Andando pelas ruas do centro da capital paulista onde resido, convivo diariamente com uma grande quantidade de moradores de rua. Seus modos de vida me desperta a curiosidade e a imaginação e um detalhe em especial me chama a atenção: o costume que alguns têm de reservar para si pequenos espaços nas calçadas. Com uma simples caixa de papelão ou um pedaço de cordão, entre outras formas, delimitam precariamente o local onde vão pernoitar ou passar algumas horas. Vejo quase que diariamente uma senhora já idosa que“construiu” com caixas de papelão de eletrodomésticos, um espaço de mais ou menos 1 m quadrado que utiliza para guardar seus pertences e passar os dias (e certamente as noites) solitária observando os transeuntes, os carros e, talvez, refletindo sobre sua existência. E onde quer que vá, ela carrega consigo seu “espaço”.

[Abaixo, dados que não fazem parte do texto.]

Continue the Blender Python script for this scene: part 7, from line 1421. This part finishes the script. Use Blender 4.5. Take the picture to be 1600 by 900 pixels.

A atitude desses moradores de rua, antes de ser uma estratégia de auto-preservação, é também uma forma de comunicação não verbal. Uma forma de expressar através de atitudes o que não conseguiriam através de palavras. Ter a existência exposta publicamente todos os dias, torna-os personagens públicos de um espetáculo improvisado que se desenrola pelas calçadas e ruas, em nichos sombrios, bem abaixo de nossos pés, tendo entulhos fétidos como cenário e ratos como coadjuvantes. Uma sobrevivência assim maltrata, machuca, endurece e divide em pedaços qualquer ser com um mínimo de sensibilidade.
E chega um momento que, para prosseguir, é preciso recolher-se (do verbo recolher, juntar, reunir) por um momento, dialogar consigo próprio. E é nesse momento que imagino iniciar-se o ritual que os levará ao encontro de si próprios. Escolher um espaço apropriado, delimitar esse espaço e aquietar-se. Ao se recolherem, ainda que precariamente no espaço que determinaram como “seu” estão, na verdade, procurando preservar-se, a si e ao seu universo particular com seus conteúdos mais pessoais e íntimos.
É nesses momentos que acessamos os caminhos mais tortuosos e sombrios de nós mesmos e caminhamos em direção aquele eu que, escondidinho nas profundezas de nós mesmos, se manifesta clamando por atenção e afeto.
A senhora que mencionei nos diz através de sua atitude e de seu gesto que não quer mais fazer parte desse espetáculo surrealista. O seu eu não quer mais despedaçar-se pelas calçadas. Quer preservar no “seu espaço” o pouco que restou de si e assim segue, protegida por sua frágil fortaleza de papelão, perdida na imensidão solitária e desumana de 1m quadrado.